## Start Stored data

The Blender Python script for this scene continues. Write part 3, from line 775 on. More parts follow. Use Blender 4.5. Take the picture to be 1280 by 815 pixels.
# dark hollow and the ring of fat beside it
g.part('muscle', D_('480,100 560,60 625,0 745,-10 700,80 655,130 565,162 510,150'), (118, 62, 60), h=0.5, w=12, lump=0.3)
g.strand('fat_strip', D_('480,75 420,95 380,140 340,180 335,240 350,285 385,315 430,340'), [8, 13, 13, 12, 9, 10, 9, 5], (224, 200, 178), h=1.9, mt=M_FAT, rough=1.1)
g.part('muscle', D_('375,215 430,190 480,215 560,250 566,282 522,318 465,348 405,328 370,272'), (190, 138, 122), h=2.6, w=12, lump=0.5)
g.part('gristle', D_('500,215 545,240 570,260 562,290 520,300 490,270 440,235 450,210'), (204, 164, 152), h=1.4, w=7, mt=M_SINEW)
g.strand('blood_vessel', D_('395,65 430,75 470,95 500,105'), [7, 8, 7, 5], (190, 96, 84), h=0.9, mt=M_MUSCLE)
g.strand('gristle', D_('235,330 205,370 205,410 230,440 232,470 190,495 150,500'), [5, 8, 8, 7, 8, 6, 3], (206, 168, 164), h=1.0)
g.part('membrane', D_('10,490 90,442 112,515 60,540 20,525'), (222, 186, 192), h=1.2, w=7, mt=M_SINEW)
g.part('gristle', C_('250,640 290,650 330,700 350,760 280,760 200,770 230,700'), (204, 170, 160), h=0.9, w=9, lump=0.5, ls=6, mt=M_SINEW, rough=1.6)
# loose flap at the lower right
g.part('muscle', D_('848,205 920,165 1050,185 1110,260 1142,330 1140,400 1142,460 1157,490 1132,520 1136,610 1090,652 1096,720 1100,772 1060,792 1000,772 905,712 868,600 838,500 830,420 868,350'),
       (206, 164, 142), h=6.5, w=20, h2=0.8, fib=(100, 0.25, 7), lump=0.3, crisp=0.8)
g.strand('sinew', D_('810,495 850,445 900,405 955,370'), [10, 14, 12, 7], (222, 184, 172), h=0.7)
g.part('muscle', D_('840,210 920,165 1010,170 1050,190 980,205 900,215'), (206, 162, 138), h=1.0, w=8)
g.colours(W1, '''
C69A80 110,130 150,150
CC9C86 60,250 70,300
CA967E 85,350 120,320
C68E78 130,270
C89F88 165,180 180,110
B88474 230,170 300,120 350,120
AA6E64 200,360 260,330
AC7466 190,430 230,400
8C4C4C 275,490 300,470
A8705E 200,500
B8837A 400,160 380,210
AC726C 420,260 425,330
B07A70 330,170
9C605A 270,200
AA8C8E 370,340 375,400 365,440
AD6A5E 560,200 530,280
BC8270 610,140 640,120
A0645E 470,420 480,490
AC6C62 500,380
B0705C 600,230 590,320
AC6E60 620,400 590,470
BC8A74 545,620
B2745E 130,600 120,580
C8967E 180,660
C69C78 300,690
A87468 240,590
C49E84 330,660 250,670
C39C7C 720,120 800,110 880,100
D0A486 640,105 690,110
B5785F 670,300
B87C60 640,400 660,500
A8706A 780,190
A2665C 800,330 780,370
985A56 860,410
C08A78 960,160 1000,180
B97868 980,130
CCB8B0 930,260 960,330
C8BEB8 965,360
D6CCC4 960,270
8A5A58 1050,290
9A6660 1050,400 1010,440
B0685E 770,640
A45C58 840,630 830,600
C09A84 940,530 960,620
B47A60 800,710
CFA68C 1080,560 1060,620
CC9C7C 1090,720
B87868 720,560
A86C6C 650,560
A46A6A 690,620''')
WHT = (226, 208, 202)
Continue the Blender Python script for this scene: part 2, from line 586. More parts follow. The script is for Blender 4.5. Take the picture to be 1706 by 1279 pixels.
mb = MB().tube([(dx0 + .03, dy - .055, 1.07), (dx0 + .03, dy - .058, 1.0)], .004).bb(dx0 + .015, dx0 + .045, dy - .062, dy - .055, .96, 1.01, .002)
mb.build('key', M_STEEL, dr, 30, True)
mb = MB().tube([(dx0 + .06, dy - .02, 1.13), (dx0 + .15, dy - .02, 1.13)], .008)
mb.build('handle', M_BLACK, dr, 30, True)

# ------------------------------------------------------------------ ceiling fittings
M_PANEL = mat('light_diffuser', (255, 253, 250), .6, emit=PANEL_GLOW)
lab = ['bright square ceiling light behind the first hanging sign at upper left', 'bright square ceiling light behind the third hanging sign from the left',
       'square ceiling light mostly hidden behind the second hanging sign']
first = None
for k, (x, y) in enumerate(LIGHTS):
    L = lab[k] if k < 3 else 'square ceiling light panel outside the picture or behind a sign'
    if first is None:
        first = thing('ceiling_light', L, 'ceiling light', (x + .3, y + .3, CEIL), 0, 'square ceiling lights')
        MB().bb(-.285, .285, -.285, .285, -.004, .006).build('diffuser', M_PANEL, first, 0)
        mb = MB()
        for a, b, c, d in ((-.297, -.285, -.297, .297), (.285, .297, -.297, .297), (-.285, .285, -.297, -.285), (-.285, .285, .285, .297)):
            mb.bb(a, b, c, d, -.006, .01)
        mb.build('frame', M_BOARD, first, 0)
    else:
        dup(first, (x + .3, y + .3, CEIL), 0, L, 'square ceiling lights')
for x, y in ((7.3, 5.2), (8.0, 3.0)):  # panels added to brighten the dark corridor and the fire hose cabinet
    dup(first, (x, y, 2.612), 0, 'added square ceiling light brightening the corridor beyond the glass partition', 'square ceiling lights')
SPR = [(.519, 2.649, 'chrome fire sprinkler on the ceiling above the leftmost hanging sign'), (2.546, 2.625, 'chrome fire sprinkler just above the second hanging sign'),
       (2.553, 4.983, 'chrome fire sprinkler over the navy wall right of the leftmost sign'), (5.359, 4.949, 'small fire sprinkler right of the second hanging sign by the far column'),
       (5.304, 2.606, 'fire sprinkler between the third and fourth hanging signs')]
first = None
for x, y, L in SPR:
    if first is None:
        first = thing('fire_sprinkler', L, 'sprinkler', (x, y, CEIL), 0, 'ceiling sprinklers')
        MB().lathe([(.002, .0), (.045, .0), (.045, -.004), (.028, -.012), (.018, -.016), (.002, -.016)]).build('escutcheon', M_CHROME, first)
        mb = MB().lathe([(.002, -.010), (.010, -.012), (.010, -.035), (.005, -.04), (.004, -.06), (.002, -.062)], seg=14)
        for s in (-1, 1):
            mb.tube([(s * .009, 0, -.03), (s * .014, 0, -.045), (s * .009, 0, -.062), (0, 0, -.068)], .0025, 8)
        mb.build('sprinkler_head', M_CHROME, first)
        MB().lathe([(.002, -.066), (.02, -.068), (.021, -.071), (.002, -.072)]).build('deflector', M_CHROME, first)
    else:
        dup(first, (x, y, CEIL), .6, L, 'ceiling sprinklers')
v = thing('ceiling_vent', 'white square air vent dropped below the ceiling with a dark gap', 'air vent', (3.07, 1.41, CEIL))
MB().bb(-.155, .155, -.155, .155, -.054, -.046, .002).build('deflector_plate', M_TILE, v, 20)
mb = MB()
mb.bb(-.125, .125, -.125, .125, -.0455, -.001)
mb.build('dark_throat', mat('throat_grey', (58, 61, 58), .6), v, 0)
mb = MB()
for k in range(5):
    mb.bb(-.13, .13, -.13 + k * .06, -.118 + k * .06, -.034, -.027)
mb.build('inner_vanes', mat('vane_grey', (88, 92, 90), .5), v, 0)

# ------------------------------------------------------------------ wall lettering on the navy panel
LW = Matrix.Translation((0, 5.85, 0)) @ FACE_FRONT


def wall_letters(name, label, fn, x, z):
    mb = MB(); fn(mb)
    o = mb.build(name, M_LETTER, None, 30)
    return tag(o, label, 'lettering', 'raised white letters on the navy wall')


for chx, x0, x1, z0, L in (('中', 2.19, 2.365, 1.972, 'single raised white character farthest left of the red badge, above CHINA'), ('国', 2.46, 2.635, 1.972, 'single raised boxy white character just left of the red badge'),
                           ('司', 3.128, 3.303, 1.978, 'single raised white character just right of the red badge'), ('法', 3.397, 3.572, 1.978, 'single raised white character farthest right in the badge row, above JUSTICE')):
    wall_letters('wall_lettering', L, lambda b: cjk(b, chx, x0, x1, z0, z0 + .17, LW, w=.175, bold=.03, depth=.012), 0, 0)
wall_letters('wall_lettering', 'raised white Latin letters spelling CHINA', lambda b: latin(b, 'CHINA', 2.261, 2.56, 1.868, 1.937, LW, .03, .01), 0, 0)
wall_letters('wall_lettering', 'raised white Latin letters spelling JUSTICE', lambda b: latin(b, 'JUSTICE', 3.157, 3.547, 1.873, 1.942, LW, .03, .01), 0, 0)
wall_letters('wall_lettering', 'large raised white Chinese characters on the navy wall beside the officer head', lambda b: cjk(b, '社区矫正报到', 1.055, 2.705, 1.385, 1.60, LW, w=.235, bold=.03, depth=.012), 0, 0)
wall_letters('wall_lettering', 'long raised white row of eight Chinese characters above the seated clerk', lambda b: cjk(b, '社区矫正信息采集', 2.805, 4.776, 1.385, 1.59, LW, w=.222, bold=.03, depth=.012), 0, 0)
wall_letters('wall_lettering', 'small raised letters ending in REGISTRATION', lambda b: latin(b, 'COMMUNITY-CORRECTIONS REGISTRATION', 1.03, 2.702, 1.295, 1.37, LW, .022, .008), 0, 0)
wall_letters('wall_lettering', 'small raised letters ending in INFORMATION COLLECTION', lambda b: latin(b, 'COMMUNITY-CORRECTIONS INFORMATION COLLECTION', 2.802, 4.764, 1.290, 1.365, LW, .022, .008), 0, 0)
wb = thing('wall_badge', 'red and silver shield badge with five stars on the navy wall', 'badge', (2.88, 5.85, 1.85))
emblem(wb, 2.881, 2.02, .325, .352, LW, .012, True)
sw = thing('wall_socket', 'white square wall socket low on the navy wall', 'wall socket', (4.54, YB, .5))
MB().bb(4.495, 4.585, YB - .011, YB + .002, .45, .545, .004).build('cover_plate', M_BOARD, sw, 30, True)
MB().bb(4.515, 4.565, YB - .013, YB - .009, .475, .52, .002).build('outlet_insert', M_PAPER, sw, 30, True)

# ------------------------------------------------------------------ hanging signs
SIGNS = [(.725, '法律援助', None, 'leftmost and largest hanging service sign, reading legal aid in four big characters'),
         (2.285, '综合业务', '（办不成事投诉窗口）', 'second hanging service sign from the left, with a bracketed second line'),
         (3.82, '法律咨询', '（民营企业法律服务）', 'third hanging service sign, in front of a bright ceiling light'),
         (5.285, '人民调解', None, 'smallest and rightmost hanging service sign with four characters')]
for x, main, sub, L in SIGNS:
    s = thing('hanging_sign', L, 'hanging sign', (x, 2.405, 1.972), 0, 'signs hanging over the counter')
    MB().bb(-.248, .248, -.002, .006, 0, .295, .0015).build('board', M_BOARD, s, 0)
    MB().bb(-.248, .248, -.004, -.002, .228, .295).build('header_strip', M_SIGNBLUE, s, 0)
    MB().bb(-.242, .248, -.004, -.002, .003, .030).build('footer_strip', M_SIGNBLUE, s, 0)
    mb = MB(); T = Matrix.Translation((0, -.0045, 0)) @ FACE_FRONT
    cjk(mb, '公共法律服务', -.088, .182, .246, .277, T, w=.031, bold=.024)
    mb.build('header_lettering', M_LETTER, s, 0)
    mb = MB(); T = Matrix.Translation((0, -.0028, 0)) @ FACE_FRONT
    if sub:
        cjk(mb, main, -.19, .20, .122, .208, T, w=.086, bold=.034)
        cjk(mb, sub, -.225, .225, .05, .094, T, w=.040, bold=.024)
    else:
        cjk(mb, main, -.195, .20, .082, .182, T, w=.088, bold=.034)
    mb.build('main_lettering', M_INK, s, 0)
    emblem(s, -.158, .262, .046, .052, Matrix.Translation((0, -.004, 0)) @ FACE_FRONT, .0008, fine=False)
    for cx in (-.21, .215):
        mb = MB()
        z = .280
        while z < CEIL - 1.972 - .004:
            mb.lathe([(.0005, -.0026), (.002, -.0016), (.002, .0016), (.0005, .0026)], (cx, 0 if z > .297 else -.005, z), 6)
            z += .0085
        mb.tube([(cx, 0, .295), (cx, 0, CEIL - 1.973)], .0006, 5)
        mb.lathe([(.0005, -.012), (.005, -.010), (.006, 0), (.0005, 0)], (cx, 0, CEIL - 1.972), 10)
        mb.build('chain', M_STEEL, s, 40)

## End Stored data

» **Stated exercise**:
Work out the number of lines above that include the string "follow" and write only that number.

» **Complete response**:
2